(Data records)
══════

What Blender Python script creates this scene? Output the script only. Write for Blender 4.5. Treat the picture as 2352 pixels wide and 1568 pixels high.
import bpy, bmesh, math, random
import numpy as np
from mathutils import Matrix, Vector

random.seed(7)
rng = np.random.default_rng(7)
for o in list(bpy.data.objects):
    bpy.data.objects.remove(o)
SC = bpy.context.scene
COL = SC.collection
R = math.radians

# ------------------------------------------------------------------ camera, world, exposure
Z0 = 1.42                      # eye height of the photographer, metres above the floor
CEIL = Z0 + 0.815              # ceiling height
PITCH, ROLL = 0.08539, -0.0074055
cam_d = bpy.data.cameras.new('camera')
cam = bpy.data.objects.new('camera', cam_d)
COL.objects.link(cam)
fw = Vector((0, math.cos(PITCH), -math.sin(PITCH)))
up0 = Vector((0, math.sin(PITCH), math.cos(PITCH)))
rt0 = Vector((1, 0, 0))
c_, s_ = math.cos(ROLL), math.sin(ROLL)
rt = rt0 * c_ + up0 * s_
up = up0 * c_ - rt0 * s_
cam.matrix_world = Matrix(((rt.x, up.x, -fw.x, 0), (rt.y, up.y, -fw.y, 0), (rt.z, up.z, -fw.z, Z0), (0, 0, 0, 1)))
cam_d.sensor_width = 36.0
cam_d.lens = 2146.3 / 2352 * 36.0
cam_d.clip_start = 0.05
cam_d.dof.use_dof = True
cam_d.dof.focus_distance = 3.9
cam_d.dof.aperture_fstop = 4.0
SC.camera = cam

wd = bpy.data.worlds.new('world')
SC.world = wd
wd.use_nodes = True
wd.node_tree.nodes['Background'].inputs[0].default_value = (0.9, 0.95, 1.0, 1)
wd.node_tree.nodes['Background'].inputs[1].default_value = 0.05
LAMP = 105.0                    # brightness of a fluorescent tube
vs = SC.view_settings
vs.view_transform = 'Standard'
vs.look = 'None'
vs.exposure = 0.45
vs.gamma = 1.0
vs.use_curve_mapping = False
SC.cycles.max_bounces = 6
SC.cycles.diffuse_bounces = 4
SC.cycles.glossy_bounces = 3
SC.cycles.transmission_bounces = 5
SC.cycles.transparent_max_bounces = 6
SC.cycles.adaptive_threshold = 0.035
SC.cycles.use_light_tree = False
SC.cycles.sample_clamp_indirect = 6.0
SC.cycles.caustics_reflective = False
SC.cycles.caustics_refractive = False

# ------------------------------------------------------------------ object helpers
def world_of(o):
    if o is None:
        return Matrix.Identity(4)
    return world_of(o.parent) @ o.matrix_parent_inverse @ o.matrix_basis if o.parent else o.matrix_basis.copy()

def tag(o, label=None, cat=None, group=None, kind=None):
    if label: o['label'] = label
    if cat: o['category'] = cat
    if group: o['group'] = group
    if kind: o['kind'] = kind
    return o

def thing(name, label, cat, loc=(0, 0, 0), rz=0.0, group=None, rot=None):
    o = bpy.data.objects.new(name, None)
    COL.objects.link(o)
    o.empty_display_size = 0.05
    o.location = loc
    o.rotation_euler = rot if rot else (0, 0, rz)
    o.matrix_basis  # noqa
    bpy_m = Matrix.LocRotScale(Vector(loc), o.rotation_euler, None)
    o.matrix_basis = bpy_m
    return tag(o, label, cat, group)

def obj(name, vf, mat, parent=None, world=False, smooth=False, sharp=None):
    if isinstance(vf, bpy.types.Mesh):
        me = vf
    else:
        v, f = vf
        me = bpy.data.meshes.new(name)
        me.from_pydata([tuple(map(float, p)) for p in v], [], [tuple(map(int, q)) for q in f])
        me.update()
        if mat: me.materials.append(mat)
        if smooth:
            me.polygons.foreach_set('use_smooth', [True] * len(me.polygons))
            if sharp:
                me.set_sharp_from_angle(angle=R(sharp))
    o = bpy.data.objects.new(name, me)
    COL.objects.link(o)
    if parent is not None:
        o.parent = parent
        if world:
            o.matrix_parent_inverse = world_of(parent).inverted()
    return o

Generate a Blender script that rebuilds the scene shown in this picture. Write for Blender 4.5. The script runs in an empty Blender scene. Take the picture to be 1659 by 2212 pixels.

══════

» **What to do**
Quote only the stretch of lines that starts the data above and ends with the line containing "R = math.radians", both included.

» **Task answer**
What Blender Python script creates this scene? Output the script only. Write for Blender 4.5. Treat the picture as 2352 pixels wide and 1568 pixels high.
import bpy, bmesh, math, random
import numpy as np
from mathutils import Matrix, Vector

random.seed(7)
rng = np.random.default_rng(7)
for o in list(bpy.data.objects):
    bpy.data.objects.remove(o)
SC = bpy.context.scene
COL = SC.collection
R = math.radians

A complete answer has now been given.